Monday, August 08, 2011

Pop music

Of a sudden, I am strangely and ashamedly enamored with pop music: Rihanna. Katy Perry. Lupe Fiasco. Taio Cruz. etc. The culpable parties are "fireworks" and "exercise." Allow me to explain.

On the 4th, I watched New York City's Macy's-sponsored fireworks display on television, with my parents, in my basement. Evincing incredible cleverness, the producers jammed Katy's "Firework"  and Taio's "Dynamite" during the show. All in all, it was an impressive set-up. I immediately downloaded the songs.

Subsequently, they infiltrated my exercise mix and imposed hegemony. Over time, the population of nakedly poptastic singles procreated and diversified. Madonna is represented.

Most bizarrely, I find that I hanker for Rihanna's "Rude Boy," which is among the most sexually explicit and, to be fair, super-sexy tracks I know. The video may partly explain my interest.
This is a drastic reversal. See, I have a memory of this song. I was in a work van, listening to the radio, on my way to tutor at a downtown Syracuse city high school. The track came on and literally disturbed me, I had no idea who the artist was, and I recall later describing it to a friend in exasperation, disgust, and befuddlement. "This is what we've been reduced to!?" It was cataclysmic. And now it's on repeat during exercise sessions.

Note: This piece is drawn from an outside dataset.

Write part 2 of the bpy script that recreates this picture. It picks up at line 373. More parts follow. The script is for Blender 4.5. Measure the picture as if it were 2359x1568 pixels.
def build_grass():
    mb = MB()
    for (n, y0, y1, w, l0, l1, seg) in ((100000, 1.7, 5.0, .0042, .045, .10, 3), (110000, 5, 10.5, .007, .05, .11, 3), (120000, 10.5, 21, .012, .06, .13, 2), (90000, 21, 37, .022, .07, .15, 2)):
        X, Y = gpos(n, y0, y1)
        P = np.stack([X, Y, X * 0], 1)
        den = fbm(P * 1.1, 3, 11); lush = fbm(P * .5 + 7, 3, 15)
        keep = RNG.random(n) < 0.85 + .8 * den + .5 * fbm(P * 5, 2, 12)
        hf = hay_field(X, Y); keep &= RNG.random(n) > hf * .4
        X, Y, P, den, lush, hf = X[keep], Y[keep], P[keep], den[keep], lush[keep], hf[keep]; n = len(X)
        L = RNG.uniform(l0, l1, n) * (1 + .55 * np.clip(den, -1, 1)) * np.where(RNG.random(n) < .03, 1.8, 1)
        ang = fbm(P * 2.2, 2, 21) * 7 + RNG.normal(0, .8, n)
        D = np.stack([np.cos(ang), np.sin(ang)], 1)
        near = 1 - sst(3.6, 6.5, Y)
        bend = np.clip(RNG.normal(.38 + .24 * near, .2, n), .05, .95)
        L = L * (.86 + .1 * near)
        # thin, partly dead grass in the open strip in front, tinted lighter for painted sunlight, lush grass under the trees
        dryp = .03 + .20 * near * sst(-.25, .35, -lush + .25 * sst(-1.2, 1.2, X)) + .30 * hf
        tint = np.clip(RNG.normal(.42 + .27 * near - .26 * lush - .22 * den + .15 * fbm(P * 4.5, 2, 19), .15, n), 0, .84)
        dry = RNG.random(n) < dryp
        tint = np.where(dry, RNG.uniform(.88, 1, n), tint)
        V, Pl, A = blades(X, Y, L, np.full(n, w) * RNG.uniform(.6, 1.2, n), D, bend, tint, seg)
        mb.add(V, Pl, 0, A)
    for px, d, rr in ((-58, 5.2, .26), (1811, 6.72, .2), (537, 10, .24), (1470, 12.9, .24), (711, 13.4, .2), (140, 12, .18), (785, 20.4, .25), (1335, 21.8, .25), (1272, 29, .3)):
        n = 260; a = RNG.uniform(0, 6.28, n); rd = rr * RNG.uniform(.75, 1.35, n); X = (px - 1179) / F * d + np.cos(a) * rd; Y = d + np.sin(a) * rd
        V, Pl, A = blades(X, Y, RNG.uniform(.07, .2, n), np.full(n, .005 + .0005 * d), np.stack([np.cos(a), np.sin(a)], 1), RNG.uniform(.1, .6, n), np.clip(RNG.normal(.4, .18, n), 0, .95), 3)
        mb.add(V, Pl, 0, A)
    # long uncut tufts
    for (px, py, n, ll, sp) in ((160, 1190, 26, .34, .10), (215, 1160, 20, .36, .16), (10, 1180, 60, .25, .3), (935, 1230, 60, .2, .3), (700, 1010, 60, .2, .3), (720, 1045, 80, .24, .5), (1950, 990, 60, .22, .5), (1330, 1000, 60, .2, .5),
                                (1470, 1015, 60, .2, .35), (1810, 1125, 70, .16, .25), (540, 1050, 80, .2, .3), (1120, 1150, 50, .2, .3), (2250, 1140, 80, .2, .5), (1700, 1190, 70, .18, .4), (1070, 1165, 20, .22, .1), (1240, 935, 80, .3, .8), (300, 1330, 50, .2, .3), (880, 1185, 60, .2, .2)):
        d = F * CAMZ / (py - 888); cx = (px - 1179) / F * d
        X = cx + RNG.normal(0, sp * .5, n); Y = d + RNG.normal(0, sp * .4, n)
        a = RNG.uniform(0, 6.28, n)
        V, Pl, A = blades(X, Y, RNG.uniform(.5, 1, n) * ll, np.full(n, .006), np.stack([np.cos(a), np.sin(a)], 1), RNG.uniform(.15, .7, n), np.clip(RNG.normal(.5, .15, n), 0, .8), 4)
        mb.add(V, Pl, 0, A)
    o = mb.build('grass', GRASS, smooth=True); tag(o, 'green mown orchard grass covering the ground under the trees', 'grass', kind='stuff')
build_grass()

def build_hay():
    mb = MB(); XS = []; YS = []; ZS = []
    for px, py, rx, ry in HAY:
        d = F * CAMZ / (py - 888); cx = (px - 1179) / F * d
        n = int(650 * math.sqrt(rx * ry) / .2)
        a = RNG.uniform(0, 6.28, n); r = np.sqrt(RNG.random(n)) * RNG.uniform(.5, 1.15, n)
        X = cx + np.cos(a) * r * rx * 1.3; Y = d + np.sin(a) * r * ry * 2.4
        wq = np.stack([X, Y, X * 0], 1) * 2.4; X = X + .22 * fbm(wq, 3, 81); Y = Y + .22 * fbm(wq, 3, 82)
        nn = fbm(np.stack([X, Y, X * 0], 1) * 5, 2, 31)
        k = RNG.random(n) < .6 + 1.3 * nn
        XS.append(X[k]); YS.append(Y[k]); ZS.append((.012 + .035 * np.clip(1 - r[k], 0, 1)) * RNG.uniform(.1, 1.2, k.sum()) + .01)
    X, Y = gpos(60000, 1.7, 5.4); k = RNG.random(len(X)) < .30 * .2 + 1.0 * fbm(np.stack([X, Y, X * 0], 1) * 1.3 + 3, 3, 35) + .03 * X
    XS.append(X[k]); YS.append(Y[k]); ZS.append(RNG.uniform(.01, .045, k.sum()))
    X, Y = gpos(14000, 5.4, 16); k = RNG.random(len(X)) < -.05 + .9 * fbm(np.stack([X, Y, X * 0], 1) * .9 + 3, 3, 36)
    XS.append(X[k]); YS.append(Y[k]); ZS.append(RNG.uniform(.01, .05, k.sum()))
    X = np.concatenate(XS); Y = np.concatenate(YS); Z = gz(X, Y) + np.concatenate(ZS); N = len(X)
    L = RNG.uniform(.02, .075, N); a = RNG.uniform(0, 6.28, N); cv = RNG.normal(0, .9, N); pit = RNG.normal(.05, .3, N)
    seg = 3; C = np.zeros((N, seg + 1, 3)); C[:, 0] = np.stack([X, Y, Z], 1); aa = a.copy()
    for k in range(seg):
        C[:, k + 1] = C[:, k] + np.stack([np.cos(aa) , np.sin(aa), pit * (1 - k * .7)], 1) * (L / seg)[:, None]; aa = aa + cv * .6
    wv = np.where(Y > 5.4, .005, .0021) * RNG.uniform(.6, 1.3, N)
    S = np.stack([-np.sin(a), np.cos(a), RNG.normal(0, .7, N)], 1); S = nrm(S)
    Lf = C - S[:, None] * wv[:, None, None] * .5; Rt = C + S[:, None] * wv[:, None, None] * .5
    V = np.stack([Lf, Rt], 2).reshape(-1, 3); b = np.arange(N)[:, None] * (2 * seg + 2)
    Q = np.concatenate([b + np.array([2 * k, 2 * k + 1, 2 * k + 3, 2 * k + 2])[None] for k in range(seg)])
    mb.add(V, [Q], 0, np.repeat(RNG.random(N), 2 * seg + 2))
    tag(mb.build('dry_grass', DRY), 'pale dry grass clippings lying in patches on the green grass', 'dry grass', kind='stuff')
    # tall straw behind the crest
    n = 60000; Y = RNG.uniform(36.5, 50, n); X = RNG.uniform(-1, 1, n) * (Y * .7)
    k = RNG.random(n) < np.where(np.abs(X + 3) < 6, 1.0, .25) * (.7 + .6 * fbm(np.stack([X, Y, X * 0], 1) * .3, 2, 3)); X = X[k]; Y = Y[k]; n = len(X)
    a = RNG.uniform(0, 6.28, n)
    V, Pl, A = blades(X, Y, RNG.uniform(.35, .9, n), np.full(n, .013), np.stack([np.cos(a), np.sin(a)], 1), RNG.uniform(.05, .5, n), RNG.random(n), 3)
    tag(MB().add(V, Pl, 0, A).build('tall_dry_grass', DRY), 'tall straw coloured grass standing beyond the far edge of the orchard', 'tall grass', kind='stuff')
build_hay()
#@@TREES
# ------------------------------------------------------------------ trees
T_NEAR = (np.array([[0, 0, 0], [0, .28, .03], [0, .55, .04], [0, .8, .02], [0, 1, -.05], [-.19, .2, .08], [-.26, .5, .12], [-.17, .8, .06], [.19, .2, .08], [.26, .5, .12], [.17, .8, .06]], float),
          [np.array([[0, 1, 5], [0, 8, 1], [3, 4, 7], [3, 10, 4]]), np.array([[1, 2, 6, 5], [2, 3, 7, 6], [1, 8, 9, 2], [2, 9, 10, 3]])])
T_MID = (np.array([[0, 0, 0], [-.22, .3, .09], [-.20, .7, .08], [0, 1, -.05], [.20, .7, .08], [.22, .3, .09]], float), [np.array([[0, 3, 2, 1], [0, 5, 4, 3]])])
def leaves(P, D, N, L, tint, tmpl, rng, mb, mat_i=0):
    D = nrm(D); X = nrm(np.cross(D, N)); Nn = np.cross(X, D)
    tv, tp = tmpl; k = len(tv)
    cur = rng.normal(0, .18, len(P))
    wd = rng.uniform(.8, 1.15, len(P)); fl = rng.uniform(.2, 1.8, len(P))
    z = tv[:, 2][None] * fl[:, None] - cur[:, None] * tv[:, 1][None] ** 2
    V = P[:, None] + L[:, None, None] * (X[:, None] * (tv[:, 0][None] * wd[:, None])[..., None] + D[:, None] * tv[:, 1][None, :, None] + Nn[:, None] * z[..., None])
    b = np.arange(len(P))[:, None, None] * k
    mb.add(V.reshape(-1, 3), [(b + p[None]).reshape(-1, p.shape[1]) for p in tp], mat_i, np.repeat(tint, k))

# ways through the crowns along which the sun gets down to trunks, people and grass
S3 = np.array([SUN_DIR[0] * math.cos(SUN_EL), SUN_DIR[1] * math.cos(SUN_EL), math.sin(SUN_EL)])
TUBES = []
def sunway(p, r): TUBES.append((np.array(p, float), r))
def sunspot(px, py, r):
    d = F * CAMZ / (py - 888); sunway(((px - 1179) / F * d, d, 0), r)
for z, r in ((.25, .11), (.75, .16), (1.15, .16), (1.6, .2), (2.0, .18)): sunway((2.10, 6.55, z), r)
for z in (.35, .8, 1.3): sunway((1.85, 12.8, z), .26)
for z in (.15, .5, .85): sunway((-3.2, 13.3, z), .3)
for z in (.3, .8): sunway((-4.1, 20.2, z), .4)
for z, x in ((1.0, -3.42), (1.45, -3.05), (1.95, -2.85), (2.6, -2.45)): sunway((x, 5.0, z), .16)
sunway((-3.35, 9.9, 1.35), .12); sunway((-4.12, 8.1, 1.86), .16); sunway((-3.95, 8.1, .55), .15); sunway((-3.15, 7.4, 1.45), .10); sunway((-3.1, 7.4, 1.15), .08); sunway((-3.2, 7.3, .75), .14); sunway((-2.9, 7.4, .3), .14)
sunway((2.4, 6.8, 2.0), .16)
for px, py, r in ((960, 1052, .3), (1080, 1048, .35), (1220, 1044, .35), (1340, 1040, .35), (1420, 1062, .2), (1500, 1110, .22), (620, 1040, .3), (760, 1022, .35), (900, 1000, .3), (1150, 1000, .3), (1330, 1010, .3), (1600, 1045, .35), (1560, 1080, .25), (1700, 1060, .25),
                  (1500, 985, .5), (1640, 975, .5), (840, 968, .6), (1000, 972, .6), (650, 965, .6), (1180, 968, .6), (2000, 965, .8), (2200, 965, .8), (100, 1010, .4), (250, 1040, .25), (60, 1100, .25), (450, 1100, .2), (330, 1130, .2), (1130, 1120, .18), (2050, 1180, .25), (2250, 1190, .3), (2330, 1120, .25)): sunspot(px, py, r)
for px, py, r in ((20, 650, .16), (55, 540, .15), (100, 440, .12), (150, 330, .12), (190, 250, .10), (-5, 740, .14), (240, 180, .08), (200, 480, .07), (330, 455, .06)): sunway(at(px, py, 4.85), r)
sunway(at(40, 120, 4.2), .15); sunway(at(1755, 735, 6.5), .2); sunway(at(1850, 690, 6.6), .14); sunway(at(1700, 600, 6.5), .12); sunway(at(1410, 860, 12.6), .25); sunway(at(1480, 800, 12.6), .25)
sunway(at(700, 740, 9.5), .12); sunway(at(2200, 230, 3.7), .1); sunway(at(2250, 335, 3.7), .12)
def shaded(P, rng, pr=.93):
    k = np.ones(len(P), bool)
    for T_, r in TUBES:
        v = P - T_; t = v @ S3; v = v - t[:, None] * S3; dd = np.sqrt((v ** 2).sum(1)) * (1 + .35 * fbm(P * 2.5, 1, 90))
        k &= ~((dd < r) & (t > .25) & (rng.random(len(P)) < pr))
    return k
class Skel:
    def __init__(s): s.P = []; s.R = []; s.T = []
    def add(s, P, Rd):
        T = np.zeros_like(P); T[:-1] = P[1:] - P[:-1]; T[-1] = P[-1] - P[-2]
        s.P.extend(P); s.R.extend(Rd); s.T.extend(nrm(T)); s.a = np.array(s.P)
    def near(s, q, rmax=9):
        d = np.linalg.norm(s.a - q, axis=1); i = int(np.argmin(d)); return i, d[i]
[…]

This interest in base pop music is paradigmatic of an overall shift towards consumptive anti-gourmandism. I'm embracing my intellectual roots: Jeremy Benthamite utilitarianism (cosmo-consumption) but with a bit of the garbage disposal thrown in. From a certain perspective, it will seem that all is going downhill, down with the Bradstreet.

Actually, what's transpiring is ancient. It's my life story. Octopus hands all on me, multidirectional tugging.

Lupe puts it proper: "One day we're listening to N.W.A, the next day we're listening to Ravi Shankar." One day, it's goat utilitarianism, the next, it's Cartesian dualism... well, not really, but y'all get the point.